Little wooden church going home

18:47, May 29 2013
St Saviour’s at Trinity
NEW BEGINNINGS: An artist’s impression of the relocated and restored St Saviour’s at Trinity in Lyttelton.

A little wooden church built in Lyttelton 130 years ago is about to head on its final journey, right back home.

The St Saviour's Chapel was moved from the port township to the Cathedral Grammar School in 1976, and would have stayed had it not been severely damaged in the February 2011 earthquake.

Deemed too expensive to repair, it was written off by insurers and the school paid out.

However, rather than demolish a historic Anglican church, school headmaster Paul Kennedy asked Bishop Victoria Matthews if they could instead donate it to someone willing to restore it.

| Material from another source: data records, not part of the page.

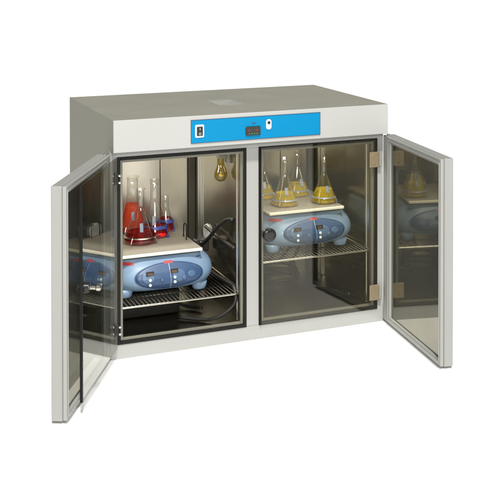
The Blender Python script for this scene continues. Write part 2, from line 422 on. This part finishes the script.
# ------------------------------------------------------------------ orbital shakers
SH = .192     # platform height above the shelf
def se(t, a, b, e):
    c, s = math.cos(t), math.sin(t)
    return a*math.copysign(abs(c)**(2/e), c), b*math.copysign(abs(s)**(2/e), s)
def make_shaker(loc, label):
    t = thing('orbital_shaker', label, 'shaker', loc, 'pale blue orbital shakers on the shelves')
    bm = bmesh.new(); n = 160; rings = []
    #        z     a     b    y-shift exponent
    for z, a, b, ys, e in ((.020, .170, .165, .010, 3.2), (.026, .192, .190, .004, 3.2), (.040, .214, .208, -.004, 3.0), (.062, .228, .219, -.006, 2.9),
                           (.085, .232, .220, -.004, 2.9), (.108, .227, .214, .001, 3.0), (.130, .215, .203, .007, 3.3), (.150, .203, .193, .012, 3.8),
                           (.162, .197, .187, .014, 4.5), (.168, .190, .181, .014, 5.0)):
        rg = []
        for i in range(n):
            x, y = se(2*PI*i/n, a, b, e); k = max(0, min(1, (a-.165)/.05)); rg.append(bm.verts.new((x*(1+.09*k)+.020*k, y+ys, z)))
        rings.append(rg)
    for A, B in zip(rings, rings[1:]):
        for i in range(n):
            j = (i+1) % n; bm.faces.new((A[i], A[j], B[j], B[i]))
    bm.faces.new(list(reversed(rings[0]))); bm.faces.new(rings[-1])
    bvh = BVHTree.FromBMesh(bm)
    def on(x, z, off):
        h = bvh.ray_cast(Vector((x, -1, z)), Vector((0, 1, 0)))
        p, nn = h[0], h[1]
        if nn.y > 0: nn = -nn
        return p+Vector((0, -off, 0))
    body = link('body', bm, 'shaker', t, smooth=True)
    for fx in (-1, 1):
        for fy in (-1, 1):
            bm = bmesh.new()
            lathe(bm, [(.020, 0), (.024, .005), (.027, .018), (.029, .036)], c=(fx*.172+.014, fy*.150, 0), n=24, cap0=True, cap1=True,
                  xf=lambda p: Vector((p.x*1.25, p.y, p.z)))
            link('foot', bm, 'shaker', t, smooth=True)
    # oval control panel conforming to the swollen front
    def patch(cx, cz, ra, rb, off, rings_n=6, seg=56, clip=None, thick=.002):
        bm = bmesh.new(); c = bm.verts.new(on(cx, cz, off)); prev = None; last = None
        for k in range(1, rings_n+1):
            rg = []
            for i in range(seg):
                a = 2*PI*i/seg
                rg.append(bm.verts.new(on(cx+ra*k/rings_n*math.cos(a), cz+rb*k/rings_n*math.sin(a), off)))
            if prev is None:
                for i in range(seg): bm.faces.new((c, rg[i], rg[(i+1) % seg]))
            else:
                for i in range(seg):
                    j = (i+1) % seg; bm.faces.new((prev[i], prev[j], rg[j], rg[i]))
            prev = rg
        out = [bm.verts.new(v.co+Vector((0, thick+off, 0))) for v in prev]
        for i in range(seg):
            j = (i+1) % seg; bm.faces.new((prev[i], prev[j], out[j], out[i]))
        return bm
    EC = .090
    PX = .030
    pn = link('oval_panel', patch(PX, EC, .156, .053, .0040, 12, 72), 'navy', t, smooth=True)
    bm = bmesh.new(); sg = 64
    tube(bm, [on(PX+.158*math.cos(2*PI*i/sg), EC+.055*math.sin(2*PI*i/sg), .002) for i in range(sg+1)], .0022, 6, False)
    link('panel_rim', bm, 'panelblue', pn, smooth=True)
    bm = bmesh.new(); tube(bm, [on(PX, EC-.050+.1*i/12, .0050) for i in range(13)], .0018, 6)
    link('divider', bm, 'shaker', pn)
    for x, z, ra, rb in ((-.100, EC, .030, .024), (.040, EC, .030, .026), (.100, EC, .018, .014)):
        link('film_field', patch(x+PX, z, ra, rb, .0056, 5, 32, thick=.0005), 'panelblue', pn, smooth=True)
    for x, z in ((-.092, EC+.018), (.018, EC+.020)):
        bm = bmesh.new()
        p = on(x+PX, z, .006); box(bm, (p.x-.018, p.y-.004, z-.010), (p.x+.018, p.y+.004, z+.010))
        ds = link('readout', bm, 'blackgloss', pn, bevel=.002)
        link('readout_glass', boxes(((p.x-.012, p.y-.0046, z-.005), (p.x+.012, p.y-.004, z+.005))), 'brownglass', ds)
    for x, z, r in ((-.094, EC-.007, .0065), (-.094, EC-.029, .0065), (.018, EC-.004, .0065), (.018, EC-.024, .0065), (.062, EC-.012, .010), (-.040, EC-.012, .007)):
        p = on(x+PX, z, .0052); bm = bmesh.new()
        lathe(bm, [(r, 0), (r, .003), (r*.7, .005), (.0003, .0055)], n=20, xf=lambda q: Vector((p.x+q.x, p.y-q.z, p.z+q.y)), cap0=True)
        link('button', bm, 'led' if r < .0068 else 'panelblue', pn, smooth=True)
    # red badges and the small dark mark
    def strip(cx, cz, w, h, off, k=8):
        bm = bmesh.new(); A = [bm.verts.new(on(cx-w/2+w*i/k, cz-h/2, off)) for i in range(k+1)]; B = [bm.verts.new(on(cx-w/2+w*i/k, cz+h/2, off)) for i in range(k+1)]
        for i in range(k): bm.faces.new((A[i], A[i+1], B[i+1], B[i]))
        return bm
    link('red_badge', strip(-.150, .150, .052, .013, .0015), 'red', t)
    link('red_badge', strip(PX, EC+.056, .040, .009, .0045), 'red', t)
    bm = strip(.178, .150, .022, .004, .0012); 
    link('dark_mark', bm, 'navy', t)
    # platform: white-edged tray on a black drive collar
    link('drive_collar', boxes(((-.150, -.140, .168), (.150, .160, .1785))), 'black', t)
    bm = bmesh.new(); box(bm, (-.190, -.190, .179), (.190, .200, SH))
    pf = link('platform', bm, 'cream', t, bevel=.003)
    tm = link('rubber_mat', boxes(((-.186, -.184, SH), (.186, .196, SH+.0015))), 'mat', pf)
    return t
shL = make_shaker((.262, .315, SL+.008), 'pale blue shaker on the lower shelf carrying the red flasks')
def dup(root, loc, label):
    def rec(o, par):
        c = o.copy(); COL.objects.link(c); c.parent = par
        for ch in list(o.children): rec(ch, c)
        return c
    r = rec(root, None); r.location = loc; r['label'] = label
    return r
shR = dup(shL, (.968, .315, SR+.008), 'pale blue shaker behind the closed glass door carrying the yellow flasks')

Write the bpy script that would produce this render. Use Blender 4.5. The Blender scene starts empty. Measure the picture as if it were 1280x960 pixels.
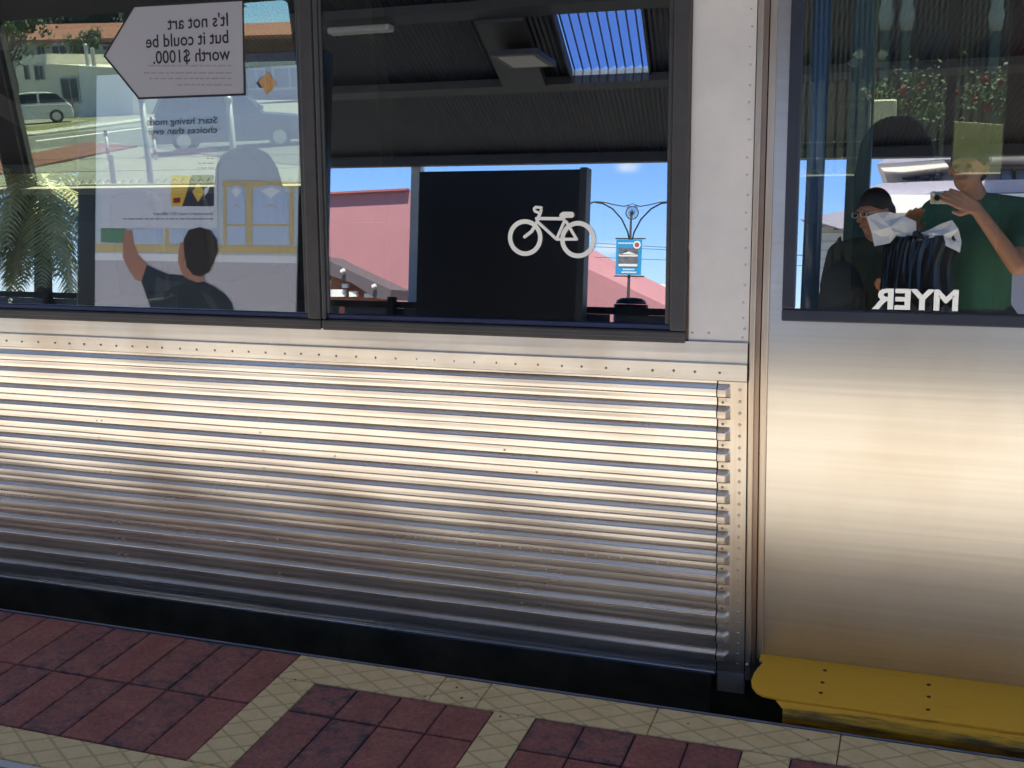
import bpy, bmesh, math, random
import numpy as np
from mathutils import Vector, Matrix, noise
random.seed(7)
# ------------------------------------------------------------------ camera, sky, sun, exposure
S = bpy.context.scene
EYE = np.array([0.0, -2.75, 1.5])
F = 1428.51
R = np.array([[0.93899354, -0.04885626, 0.34044705],
              [0.34137581, 0.25291647, -0.90526008],
              [-0.04187704, 0.96625376, 0.25416528]])
cd = bpy.data.cameras.new('camera'); cam = bpy.data.objects.new('camera', cd)
S.collection.objects.link(cam); S.camera = cam
cd.sensor_width = 36; cd.lens = F/1280*36; cd.clip_start = 0.01; cd.clip_end = 3000
M4 = Matrix.Identity(4)
for i in range(3):
    for j in range(3): M4[i][j] = R[i][j]
    M4[i][3] = EYE[i]
cam.matrix_world = M4
SUN_EL, SUN_AZ = math.radians(63.5), math.radians(14)       # azimuth measured from +y towards +x
w = bpy.data.worlds.new('World'); S.world = w; w.use_nodes = True
nt = w.node_tree; nt.nodes.clear()
sky = nt.nodes.new('ShaderNodeTexSky'); sky.sky_type = 'NISHITA'; sky.sun_disc = False
sky.sun_elevation = SUN_EL; sky.sun_rotation = SUN_AZ; sky.air_density = 1.0; sky.dust_density = 0.0; sky.ozone_density = 4.0; sky.altitude = 800
bg = nt.nodes.new('ShaderNodeBackground'); bg.inputs[1].default_value = 0.10
out = nt.nodes.new('ShaderNodeOutputWorld')
tc = nt.nodes.new('ShaderNodeTexCoord'); mp = nt.nodes.new('ShaderNodeMapping'); mp.inputs['Scale'].default_value = (1, 1, 3.2)
nz = nt.nodes.new('ShaderNodeTexNoise'); nz.inputs['Scale'].default_value = 7.0; nz.inputs['Detail'].default_value = 8
rp = nt.nodes.new('ShaderNodeValToRGB'); rp.color_ramp.elements[0].position = 0.60; rp.color_ramp.elements[1].position = 0.80
mx = nt.nodes.new('ShaderNodeMix'); mx.data_type = 'RGBA'
mx.inputs['B'].default_value = (6.5, 6.8, 7.2, 1)
L = nt.links.new
L(tc.outputs['Generated'], mp.inputs[0]); L(mp.outputs[0], nz.inputs[0]); L(nz.outputs[0], rp.inputs[0])
L(rp.outputs[0], mx.inputs['Factor']); L(sky.outputs[0], mx.inputs['A']); tn = nt.nodes.new('ShaderNodeMix'); tn.data_type = 'RGBA'; tn.blend_type = 'MULTIPLY'; tn.inputs['Factor'].default_value = 1.0; 
sz_ = nt.nodes.new('ShaderNodeSeparateXYZ'); nt.links.new(tc.outputs['Generated'], sz_.inputs[0])
tr = nt.nodes.new('ShaderNodeValToRGB'); nt.links.new(sz_.outputs[2], tr.inputs[0]); tr.color_ramp.elements[0].position = 0.0; tr.color_ramp.elements[1].position = 0.55
tr.color_ramp.elements[0].color = (0.60, 0.74, 1.12, 1); tr.color_ramp.elements[1].color = (1.04, 0.97, 0.88, 1)
e2 = tr.color_ramp.elements.new(0.16); e2.color = (0.58, 0.78, 1.20, 1)
nt.links.new(tr.outputs[0], tn.inputs['B'])
cloud = None
for d0, rad in (((-0.250, -0.9595, 0.1300), 0.020), ((-0.2646, -0.9625, 0.0602), 0.022)):
    vm = nt.nodes.new('ShaderNodeVectorMath'); vm.operation = 'SUBTRACT'; nt.links.new(tc.outputs['Generated'], vm.inputs[0]); vm.inputs[1].default_value = d0
    vs_ = nt.nodes.new('ShaderNodeVectorMath'); vs_.operation = 'MULTIPLY'; nt.links.new(vm.outputs[0], vs_.inputs[0]); vs_.inputs[1].default_value = (1, 1, 2.2)
    vl = nt.nodes.new('ShaderNodeVectorMath'); vl.operation = 'LENGTH'; nt.links.new(vs_.outputs[0], vl.inputs[0])
    nn2 = nt.nodes.new('ShaderNodeTexNoise'); nn2.inputs['Scale'].default_value = 60; nn2.inputs['Detail'].default_value = 6; nt.links.new(tc.outputs['Generated'], nn2.inputs[0])
    m1 = nt.nodes.new('ShaderNodeMath'); m1.operation = 'MULTIPLY_ADD'; nt.links.new(nn2.outputs[0], m1.inputs[0]); m1.inputs[1].default_value = -0.022; nt.links.new(vl.outputs['Value'], m1.inputs[2])
    mr_ = nt.nodes.new('ShaderNodeMapRange'); mr_.interpolation_type = 'SMOOTHSTEP'; nt.links.new(m1.outputs[0], mr_.inputs[0]); mr_.inputs['From Min'].default_value = rad-.014; mr_.inputs['From Max'].default_value = -0.010; mr_.inputs['To Min'].default_value = 0; mr_.inputs['To Max'].default_value = 0.6
    mr_.clamp = True
    if cloud is None: cloud = mr_.outputs[0]
    else:
        ad_ = nt.nodes.new('ShaderNodeMath'); ad_.operation = 'MAXIMUM'; nt.links.new(cloud, ad_.inputs[0]); nt.links.new(mr_.outputs[0], ad_.inputs[1]); cloud = ad_.outputs[0]
cm = nt.nodes.new('ShaderNodeMix'); cm.data_type = 'RGBA'; cm.inputs['B'].default_value = (6.5, 6.8, 7.4, 1); nt.links.new(cloud, cm.inputs['Factor'])

L(mx.outputs['Result'], tn.inputs['A']); L(tn.outputs['Result'], cm.inputs['A']); L(cm.outputs['Result'], bg.inputs[0]); L(bg.outputs[0], out.inputs[0])
sl = bpy.data.lights.new('sun', 'SUN'); sun = bpy.data.objects.new('sun', sl); S.collection.objects.link(sun)
sl.energy = 5.0; sl.angle = math.radians(0.5); sl.color = (1.0, 0.95, 0.87)
sd = Vector((math.sin(SUN_AZ)*math.cos(SUN_EL), math.cos(SUN_AZ)*math.cos(SUN_EL), math.sin(SUN_EL)))
sun.rotation_euler = sd.to_track_quat('Z', 'Y').to_euler()
S.view_settings.view_transform = 'Standard'; S.view_settings.look = 'None'
S.view_settings.gamma = 1.0; S.view_settings.exposure = 1.72
S.render.resolution_x = 1024; S.render.resolution_y = 768
try:
    S.cycles.max_bounces = 12; S.cycles.transparent_max_bounces = 16; S.cycles.glossy_bounces = 6
except Exception: pass

# ------------------------------------------------------------------ geometry of the place: rays, car-side plane, mirror image
TILT = math.radians(6); HZ = 0.80                         # the car side leans in by 6 degrees above z = 0.8
GN = np.array([0, -math.cos(TILT), math.sin(TILT)])
GP = np.array([0, 0, HZ])
def ray(px, py):
    v = R @ np.array([(px-640)/F, -(py-480)/F, -1.0]); return v/np.linalg.norm(v)
def hy(px, py, Y):
    r = ray(px, py); return EYE + r*(Y-EYE[1])/r[1]
def hz(px, py, Z):
    r = ray(px, py); return EYE + r*(Z-EYE[2])/r[2]
def hg(px, py):
    r = ray(px, py); return EYE + r*np.dot(GP-EYE, GN)/np.dot(r, GN)
def uv(px, py):                                           # car-side plane coordinates: u along, v up the slope
    p = hg(px, py); return (p[0], (p[2]-HZ)/math.cos(TILT))
def G(u, v, off=0.0):
    return Vector((u, v*math.sin(TILT)-off*math.cos(TILT), HZ+v*math.cos(TILT)+off*math.sin(TILT)))
def rr(px, py):
    g = hg(px, py); r = ray(px, py); return g, r-2*np.dot(r, GN)*GN
def rf(px, py, Y):                                        # where the mirrored sight line meets the upright plane y = Y
    g, r = rr(px, py); return Vector(g+r*(Y-g[1])/r[1])
def rpl(px, py, P, N):
    g, r = rr(px, py); N = np.array(N); return Vector(g+r*np.dot(np.array(P)-g, N)/np.dot(r, N))
def gz(y):                                                # ground height beyond the track
    return float(np.interp(y, [4.4, 24, 44, 90, 900], [-0.45, -0.12, 0.62, 0.9, 1.1]))
def gr(px, py):                                           # sight line meets that ground
    r = ray(px, py); lo, hi = 5.0, 400.0
    for _ in range(60):
        m = (lo+hi)/2; p = EYE+r*(m-EYE[1])/r[1]
        if p[2] > gz(m): lo = m
        else: hi = m
    return Vector(p)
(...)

She "quite rightly agreed it will go back to Lyttelton", Kennedy said.

It will be placed on the site of Lyttelton's now-demolished Holy Trinity Church, which was Canterbury's oldest stone church, in Winchester St - less than a kilometre from its original site on the corner of Brittan Tce and Simeon Quay.


Preparation for the relocation starts this week, with the move expected to take six to eight weeks.

Restoration plans are still awaiting signoff from the Anglican Diocese of Christchurch church property trustees.

However, Holy Trinity Church vicar Neil Struthers hopes to raise funds and have the project completed by Christmas next year.

Struthers said it needed to raise about $785,000, with the total project estimated to be $2.38 million.

"My pragmatic side says it's a waste of money but my emotional side [says] I'm delighted we're getting something historic back that has once been part of our community and will be again," he said.

"It's just wonderful. This is like a new beginning for us."

Once complete, the church will be called St Saviour's at Trinity.

Kennedy said a new chapel would be built at the school as part of a campus-wide redevelopment.